A relação entre os personagens é profundamente alterada quando a filha de Val, Jéssica (Camila Márdila), sai de Pernambuco e passa a morar na mesma casa, fazendo com que empregada doméstica comece a reivindicar direitos. “A filha mostra que a mãe não é uma cidadã de segunda categoria. Jéssica aponta, inclusive, que não se acha melhor do que os outros, mas que também não se acha pior. O que fala muito da postura que ela tem em relação ao outro e que ela tenta passar para a mãe”, destaca Bárbara. Tais ensinamentos fazem com que Val crie uma nova versão: mais questionadora, menos submissa e que se vê empoderada depois da aprovação da filha no vestibular. O que traz ainda mais incômodos aos patrões. 
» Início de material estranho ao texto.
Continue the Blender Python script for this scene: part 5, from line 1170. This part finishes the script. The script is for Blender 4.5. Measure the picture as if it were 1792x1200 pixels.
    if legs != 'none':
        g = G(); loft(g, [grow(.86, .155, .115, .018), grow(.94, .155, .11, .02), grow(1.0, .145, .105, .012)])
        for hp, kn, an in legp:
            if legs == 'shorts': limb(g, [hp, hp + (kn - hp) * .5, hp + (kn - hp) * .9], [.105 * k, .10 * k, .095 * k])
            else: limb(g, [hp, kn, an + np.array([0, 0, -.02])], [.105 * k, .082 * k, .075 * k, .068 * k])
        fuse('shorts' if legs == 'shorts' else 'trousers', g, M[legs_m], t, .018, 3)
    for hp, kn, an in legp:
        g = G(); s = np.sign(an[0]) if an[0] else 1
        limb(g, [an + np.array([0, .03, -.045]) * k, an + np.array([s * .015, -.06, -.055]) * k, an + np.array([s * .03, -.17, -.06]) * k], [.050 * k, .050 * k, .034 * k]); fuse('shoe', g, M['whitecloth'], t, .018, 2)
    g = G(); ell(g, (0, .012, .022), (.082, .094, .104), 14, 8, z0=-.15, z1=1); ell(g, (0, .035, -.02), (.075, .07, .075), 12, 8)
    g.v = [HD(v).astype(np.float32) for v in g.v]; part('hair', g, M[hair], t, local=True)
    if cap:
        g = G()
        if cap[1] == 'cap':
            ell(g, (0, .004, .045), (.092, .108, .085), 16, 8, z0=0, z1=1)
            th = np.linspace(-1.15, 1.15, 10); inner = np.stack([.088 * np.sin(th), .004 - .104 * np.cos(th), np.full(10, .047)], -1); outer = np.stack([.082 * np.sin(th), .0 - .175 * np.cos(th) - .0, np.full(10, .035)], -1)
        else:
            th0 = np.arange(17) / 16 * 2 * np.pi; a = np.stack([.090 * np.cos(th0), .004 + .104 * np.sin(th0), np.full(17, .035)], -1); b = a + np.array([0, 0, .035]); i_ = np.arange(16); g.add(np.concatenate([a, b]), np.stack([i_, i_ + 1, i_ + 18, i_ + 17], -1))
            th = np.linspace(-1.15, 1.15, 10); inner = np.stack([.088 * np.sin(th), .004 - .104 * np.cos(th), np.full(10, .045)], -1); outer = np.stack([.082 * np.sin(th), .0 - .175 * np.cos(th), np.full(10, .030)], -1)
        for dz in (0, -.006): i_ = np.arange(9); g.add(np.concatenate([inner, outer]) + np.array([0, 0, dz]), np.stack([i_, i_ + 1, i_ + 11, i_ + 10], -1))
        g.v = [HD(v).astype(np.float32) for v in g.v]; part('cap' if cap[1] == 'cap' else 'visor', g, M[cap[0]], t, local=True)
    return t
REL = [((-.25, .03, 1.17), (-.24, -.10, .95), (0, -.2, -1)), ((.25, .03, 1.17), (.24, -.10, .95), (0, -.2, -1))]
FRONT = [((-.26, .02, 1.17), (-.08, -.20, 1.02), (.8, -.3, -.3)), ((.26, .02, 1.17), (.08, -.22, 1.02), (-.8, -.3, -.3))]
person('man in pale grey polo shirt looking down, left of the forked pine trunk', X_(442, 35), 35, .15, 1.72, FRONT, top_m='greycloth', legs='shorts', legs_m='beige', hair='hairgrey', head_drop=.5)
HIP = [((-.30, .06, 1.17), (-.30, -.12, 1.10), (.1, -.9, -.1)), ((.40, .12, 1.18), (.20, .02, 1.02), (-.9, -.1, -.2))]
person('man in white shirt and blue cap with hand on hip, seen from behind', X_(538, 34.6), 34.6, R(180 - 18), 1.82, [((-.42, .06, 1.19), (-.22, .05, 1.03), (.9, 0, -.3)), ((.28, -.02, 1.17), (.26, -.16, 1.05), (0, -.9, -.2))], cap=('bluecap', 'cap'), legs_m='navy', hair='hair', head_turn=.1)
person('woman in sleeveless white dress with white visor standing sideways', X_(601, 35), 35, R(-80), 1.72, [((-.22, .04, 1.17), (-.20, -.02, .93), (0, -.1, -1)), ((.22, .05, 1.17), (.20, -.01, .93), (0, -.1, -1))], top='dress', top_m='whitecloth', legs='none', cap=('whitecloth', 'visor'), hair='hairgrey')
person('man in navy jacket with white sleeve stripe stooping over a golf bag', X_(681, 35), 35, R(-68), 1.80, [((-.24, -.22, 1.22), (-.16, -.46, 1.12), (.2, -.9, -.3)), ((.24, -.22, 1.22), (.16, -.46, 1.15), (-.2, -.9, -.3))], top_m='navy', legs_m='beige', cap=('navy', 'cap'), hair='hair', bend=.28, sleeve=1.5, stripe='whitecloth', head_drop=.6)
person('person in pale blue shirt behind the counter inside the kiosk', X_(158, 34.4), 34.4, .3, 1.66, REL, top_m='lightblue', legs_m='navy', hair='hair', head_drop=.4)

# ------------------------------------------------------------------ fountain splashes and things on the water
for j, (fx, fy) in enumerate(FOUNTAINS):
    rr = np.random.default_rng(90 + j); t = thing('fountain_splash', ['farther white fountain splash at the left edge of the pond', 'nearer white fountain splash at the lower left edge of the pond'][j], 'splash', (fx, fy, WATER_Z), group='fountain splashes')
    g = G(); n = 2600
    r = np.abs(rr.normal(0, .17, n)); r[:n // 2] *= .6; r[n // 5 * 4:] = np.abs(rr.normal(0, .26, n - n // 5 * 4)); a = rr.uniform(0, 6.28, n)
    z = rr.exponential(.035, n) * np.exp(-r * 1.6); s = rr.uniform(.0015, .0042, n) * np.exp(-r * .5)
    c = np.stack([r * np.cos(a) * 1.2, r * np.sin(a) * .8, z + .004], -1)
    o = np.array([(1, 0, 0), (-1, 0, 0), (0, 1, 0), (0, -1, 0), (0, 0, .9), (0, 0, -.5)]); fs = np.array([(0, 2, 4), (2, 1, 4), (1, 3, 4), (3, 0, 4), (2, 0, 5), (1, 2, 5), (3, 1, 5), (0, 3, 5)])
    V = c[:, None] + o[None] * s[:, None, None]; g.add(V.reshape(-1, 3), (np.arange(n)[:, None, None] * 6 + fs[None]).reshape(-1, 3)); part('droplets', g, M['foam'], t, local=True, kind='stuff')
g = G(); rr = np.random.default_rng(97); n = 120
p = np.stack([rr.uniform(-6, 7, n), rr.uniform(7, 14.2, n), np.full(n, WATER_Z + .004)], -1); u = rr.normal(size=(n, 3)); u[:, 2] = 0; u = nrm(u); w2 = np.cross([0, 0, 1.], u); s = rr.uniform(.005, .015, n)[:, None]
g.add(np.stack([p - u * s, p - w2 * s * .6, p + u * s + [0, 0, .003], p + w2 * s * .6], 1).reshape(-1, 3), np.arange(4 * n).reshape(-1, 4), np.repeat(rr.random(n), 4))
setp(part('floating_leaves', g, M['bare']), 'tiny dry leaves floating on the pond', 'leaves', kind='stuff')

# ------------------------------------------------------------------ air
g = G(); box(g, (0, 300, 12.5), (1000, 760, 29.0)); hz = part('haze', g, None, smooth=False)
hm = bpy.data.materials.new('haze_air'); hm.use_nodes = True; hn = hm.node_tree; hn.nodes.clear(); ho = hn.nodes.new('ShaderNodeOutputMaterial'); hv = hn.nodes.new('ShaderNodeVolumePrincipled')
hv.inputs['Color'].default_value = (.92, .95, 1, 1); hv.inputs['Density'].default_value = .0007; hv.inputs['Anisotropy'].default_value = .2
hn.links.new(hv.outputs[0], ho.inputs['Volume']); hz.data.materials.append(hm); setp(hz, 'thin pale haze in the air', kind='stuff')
Para Gisele e Bárbara, o filme vai além do cenário do trabalho doméstico, e se expande também para uma crítica às relações sociais, como um todo, no Brasil. Além das marcas da colonização, Gisele e Bárbara destacaram outros problemas que estão longe de serem solucionados. “A exploração no trabalho se torna ainda mais forte porque vivemos em uma sociedade que nunca rompeu com o racismo”, disse Gisele. O que agrava ainda mais o apagamento das divisões de raça, conforme observou Bárbara. “No Brasil, não temos dificuldade só de lutar contra o racismo, mas também de entender quem sofre racismo e quem não sofre.”